Provided material:
══════

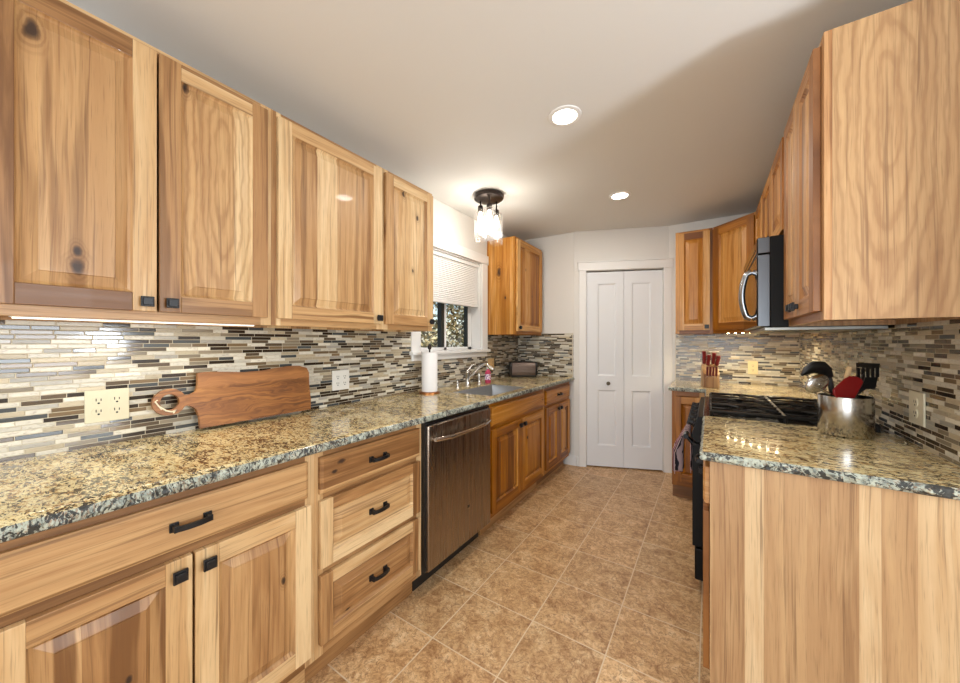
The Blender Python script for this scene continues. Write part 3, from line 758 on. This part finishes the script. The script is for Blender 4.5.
bmesh.ops.remove_doubles(bm, verts=bm.verts, dist=1e-5)
nb = NT('walnut_board'); x, y, z = nb.sep(nb.obj())
w_ = nb.noise(nb.comb(nb.math('MULTIPLY', x, 4), nb.math('MULTIPLY', z, 14), y), 1, 3)
rg = nb.noise(nb.comb(nb.math('MULTIPLY', x, 3), nb.math('ADD', nb.math('MULTIPLY', z, 70), nb.math('MULTIPLY', w_, 10)), 0), 1, 4, .6)
col = nb.ramp(rg, [(.3, srgb(88, 50, 20)), (.5, srgb(140, 88, 40)), (.7, srgb(174, 118, 58))])
col = nb.mix(nb.step(z, .165, .18, 0, .35), col, srgb(196, 136, 82)); col = nb.mix(nb.step(z, .205, .225, 0, .5), col, srgb(100, 56, 28))
nb.bump(rg, .1, .001)
bo = m.build('board', nb.out(col, .42), cb, rot=(R(-8), 0, 0), smooth=30)
m = M(); m.tube([(.010, -.0215, .100), (-.008, -.023, .133), (-.001, -.021, .138)], .0025, 8); m.tube([(.004, -.0225, .112), (.022, -.025, .094), (.040, -.024, .087)], .0028, 8); m.tube([(.040, -.024, .087), (.052, -.0225, .092), (.044, -.0225, .081)], .003, 8)
m.build('twine_loop', plain('cotton_twine', (226, 214, 186), .9), cb, rot=(R(-8), 0, 0))

# ------------------------------------------------------------------ outlets
def outlet(label, loc, rz, gangs, rgb, w=None, kinds=None):
    w = w or (.07 if gangs == 1 else .112); h = .115
    root = thing('outlet', label, 'outlet', loc, rz, 'wall outlets on the mosaic tile')
    pm = plain('plate_%d_%d_%d' % rgb, rgb, .35); dkm = plain('slot_black', (14, 14, 14), .7)
    m = M(); m.box(-w / 2, w / 2, -.006, -.0005, -h / 2, h / 2); m.build('plate', pm, root, bevel=.002)
    for g in range(gangs):
        cx_ = (g - (gangs - 1) / 2) * .046
        if kinds and kinds[g] == 's':
            m = M(); m.box(cx_ - .012, cx_ + .012, -.0075, -.0055, -.02, .02); m.box(cx_ - .004, cx_ + .004, -.016, -.007, -.002, .010); m.build('switch', pm, root, bevel=.001); continue
        for s in (-1, 1):
            cz = s * .0195
            m = M(); m.cyl((cx_, -.0085, cz), (cx_, -.005, cz), .0165, seg=20); o = m.build('socket', pm, root)
            m = M(); m.box(cx_ - .0075, cx_ - .0050, -.0090, -.0083, cz - .001, cz + .0085); m.box(cx_ + .0045, cx_ + .0070, -.0090, -.0083, cz - .001, cz + .0075); m.cyl((cx_, -.0090, cz - .0085), (cx_, -.0083, cz - .0085), .0032, seg=10)
            m.build('slot', dkm, o)
    return root
outlet('ivory double outlet plate between the counter edge and the cutting board handle', (TL, .318, 1.055), R(90), 2, (208, 200, 170))
outlet('white double outlet plate between the cutting board and the paper towel', (TL, 1.273, 1.058), R(90), 2, (232, 230, 222))
outlet('beige outlet plate on the tiles beside the faucet', (TL, 2.965, 1.06), R(90), 2, (222, 190, 138), kinds='so')
outlet('yellowish single outlet on the tiles to the side of the knife block', (.315, TYR, 1.055), 0, 1, (226, 208, 158))
outlet('ivory outlet plate on the tiles behind the utensil crock', (TR, 1.897, 1.048), R(-90), 1, (226, 220, 196), w=.108)

# ------------------------------------------------------------------ dishwasher
dw = thing('dishwasher', 'stainless steel dishwasher between the drawers and the sink cabinet', 'dishwasher', (-1.185, 1.307, 0), R(90))
W = .610
bx('tub', (.008, W - .008, .03, .58, .14, .874), black, dw)
m = M(); m.box(.011, W - .008, -.012, .028, .128, .861); m.build('door', steel_v, dw, bevel=.006, seg=3)
bx('control_strip', (.011, W - .008, -.002, .028, .8625, .876), plain('gloss_black', (18, 18, 20), .2), dw)
bx('toe_panel', (.002, W - .004, .085, .10, .005, .135), black, dw)
bx('side_gasket', (.0005, .0105, .004, .028, .128, .876), black, dw, bevel=0)
m = M()
pth = [(.05 + .515 * i / 16, -.012 - .045 * min(1, math.sin(math.pi * i / 16) * 1.25 + .32), .787) for i in range(17)]
m.tube(pth, .0105, 12, flat=1.25); 
for i in (0, 16): m.cyl((pth[i][0], -.0125, .787), (pth[i][0], pth[i][1], .787), .010, seg=14)
m.build('handle', chrome, dw)
m = M(); m.box(W / 2 - .012 + .05, W / 2 + .012 + .05, -.0148, -.0122, .318, .342, 0); m.box(W / 2 - .009 + .05, W / 2 + .009 + .05, -.0153, -.0147, .321, .339, 1)
m.build('badge', [chrome, black], dw)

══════

Work to complete:
Quote the data above in full, leaving out the pictures it holds.

In response:
The Blender Python script for this scene continues. Write part 3, from line 758 on. This part finishes the script. The script is for Blender 4.5.
bmesh.ops.remove_doubles(bm, verts=bm.verts, dist=1e-5)
nb = NT('walnut_board'); x, y, z = nb.sep(nb.obj())
w_ = nb.noise(nb.comb(nb.math('MULTIPLY', x, 4), nb.math('MULTIPLY', z, 14), y), 1, 3)
rg = nb.noise(nb.comb(nb.math('MULTIPLY', x, 3), nb.math('ADD', nb.math('MULTIPLY', z, 70), nb.math('MULTIPLY', w_, 10)), 0), 1, 4, .6)
col = nb.ramp(rg, [(.3, srgb(88, 50, 20)), (.5, srgb(140, 88, 40)), (.7, srgb(174, 118, 58))])
col = nb.mix(nb.step(z, .165, .18, 0, .35), col, srgb(196, 136, 82)); col = nb.mix(nb.step(z, .205, .225, 0, .5), col, srgb(100, 56, 28))
nb.bump(rg, .1, .001)
bo = m.build('board', nb.out(col, .42), cb, rot=(R(-8), 0, 0), smooth=30)
m = M(); m.tube([(.010, -.0215, .100), (-.008, -.023, .133), (-.001, -.021, .138)], .0025, 8); m.tube([(.004, -.0225, .112), (.022, -.025, .094), (.040, -.024, .087)], .0028, 8); m.tube([(.040, -.024, .087), (.052, -.0225, .092), (.044, -.0225, .081)], .003, 8)
m.build('twine_loop', plain('cotton_twine', (226, 214, 186), .9), cb, rot=(R(-8), 0, 0))

# ------------------------------------------------------------------ outlets
def outlet(label, loc, rz, gangs, rgb, w=None, kinds=None):
    w = w or (.07 if gangs == 1 else .112); h = .115
    root = thing('outlet', label, 'outlet', loc, rz, 'wall outlets on the mosaic tile')
    pm = plain('plate_%d_%d_%d' % rgb, rgb, .35); dkm = plain('slot_black', (14, 14, 14), .7)
    m = M(); m.box(-w / 2, w / 2, -.006, -.0005, -h / 2, h / 2); m.build('plate', pm, root, bevel=.002)
    for g in range(gangs):
        cx_ = (g - (gangs - 1) / 2) * .046
        if kinds and kinds[g] == 's':
            m = M(); m.box(cx_ - .012, cx_ + .012, -.0075, -.0055, -.02, .02); m.box(cx_ - .004, cx_ + .004, -.016, -.007, -.002, .010); m.build('switch', pm, root, bevel=.001); continue
        for s in (-1, 1):
            cz = s * .0195
            m = M(); m.cyl((cx_, -.0085, cz), (cx_, -.005, cz), .0165, seg=20); o = m.build('socket', pm, root)
            m = M(); m.box(cx_ - .0075, cx_ - .0050, -.0090, -.0083, cz - .001, cz + .0085); m.box(cx_ + .0045, cx_ + .0070, -.0090, -.0083, cz - .001, cz + .0075); m.cyl((cx_, -.0090, cz - .0085), (cx_, -.0083, cz - .0085), .0032, seg=10)
            m.build('slot', dkm, o)
    return root
outlet('ivory double outlet plate between the counter edge and the cutting board handle', (TL, .318, 1.055), R(90), 2, (208, 200, 170))
outlet('white double outlet plate between the cutting board and the paper towel', (TL, 1.273, 1.058), R(90), 2, (232, 230, 222))
outlet('beige outlet plate on the tiles beside the faucet', (TL, 2.965, 1.06), R(90), 2, (222, 190, 138), kinds='so')
outlet('yellowish single outlet on the tiles to the side of the knife block', (.315, TYR, 1.055), 0, 1, (226, 208, 158))
outlet('ivory outlet plate on the tiles behind the utensil crock', (TR, 1.897, 1.048), R(-90), 1, (226, 220, 196), w=.108)

# ------------------------------------------------------------------ dishwasher
dw = thing('dishwasher', 'stainless steel dishwasher between the drawers and the sink cabinet', 'dishwasher', (-1.185, 1.307, 0), R(90))
W = .610
bx('tub', (.008, W - .008, .03, .58, .14, .874), black, dw)
m = M(); m.box(.011, W - .008, -.012, .028, .128, .861); m.build('door', steel_v, dw, bevel=.006, seg=3)
bx('control_strip', (.011, W - .008, -.002, .028, .8625, .876), plain('gloss_black', (18, 18, 20), .2), dw)
bx('toe_panel', (.002, W - .004, .085, .10, .005, .135), black, dw)
bx('side_gasket', (.0005, .0105, .004, .028, .128, .876), black, dw, bevel=0)
m = M()
pth = [(.05 + .515 * i / 16, -.012 - .045 * min(1, math.sin(math.pi * i / 16) * 1.25 + .32), .787) for i in range(17)]
m.tube(pth, .0105, 12, flat=1.25); 
for i in (0, 16): m.cyl((pth[i][0], -.0125, .787), (pth[i][0], pth[i][1], .787), .010, seg=14)
m.build('handle', chrome, dw)
m = M(); m.box(W / 2 - .012 + .05, W / 2 + .012 + .05, -.0148, -.0122, .318, .342, 0); m.box(W / 2 - .009 + .05, W / 2 + .009 + .05, -.0153, -.0147, .321, .339, 1)
m.build('badge', [chrome, black], dw)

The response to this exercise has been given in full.